Posted Tuesday, June 14th, 2016

When your accountants are concerned, you should be concerned.

At this year’s American Institute of Certified Public Accountants (AICPA) Practitioners’ Symposium and TECH+ Conference, AICPA Chairman Barry Melancon said to members “Change management, not just change itself, has become a major concern among CPAs.”

Melancon went on to say that to maintain their positions as trusted business advisors, CPAs must adapt and evolve their services. In other words, CPAs have to both practice change management effectively and be able to advise their clients on incorporating effective change management practices into their own businesses.
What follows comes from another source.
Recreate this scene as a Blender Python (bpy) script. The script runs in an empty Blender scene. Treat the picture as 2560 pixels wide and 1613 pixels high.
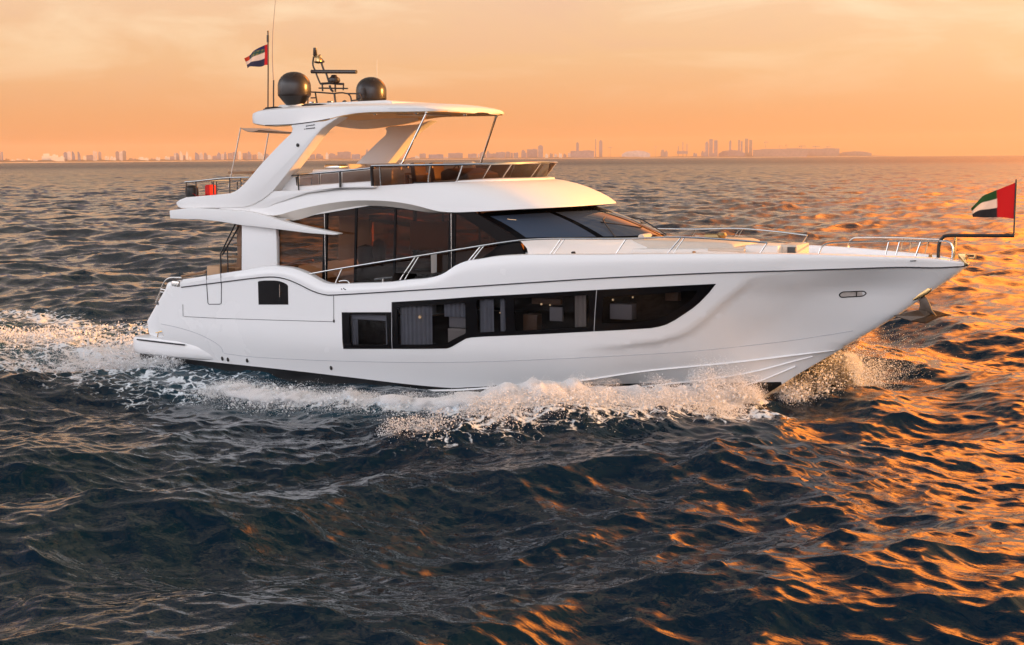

Some of the big accounting firms have already developed change management consulting services. Others are busy acquiring change management consultancies to round out their service offerings. Unfortunately, offering clients “change management consulting” does not guarantee success. In fact, McKinsey, Harvard Business School and Gallup all agree that only 30% of managed change initiatives succeed. When is a 30% success rate ever acceptable?

So, if you looking to establish an effective change management practice and to advise firms on change management success, here is what you need to know:

White clock with words Time to Adapt on its face

  1. Use one consistent workflow for all of your change initiatives (and advise clients to do the same),
  2. Measure employee change-readiness before and during a change; measure employee adoption rates after; use the feedback to make tactical decisions,
  3. Use a change management application that collects data, provides insightful reports, tracks progress and is based on successful outcomes,
  4. Don’t pay a lot of money for old, unsuccessful paradigms – would you buy a 1990’s car that runs 30% of the time?

Whether you manage change in a small, medium or large enterprise, there is real cause for concern. The world of change management can be confusing for non-practitioners. This may be particularly true for accountants, who rely on data, analysis and outcomes to satisfy client expectations. So, to break through the clutter, we offer this advice – look for applications and consultants that use data, analysis and produce successful outcomes.

In other words, learn to adapt and evolve, or risk extinction.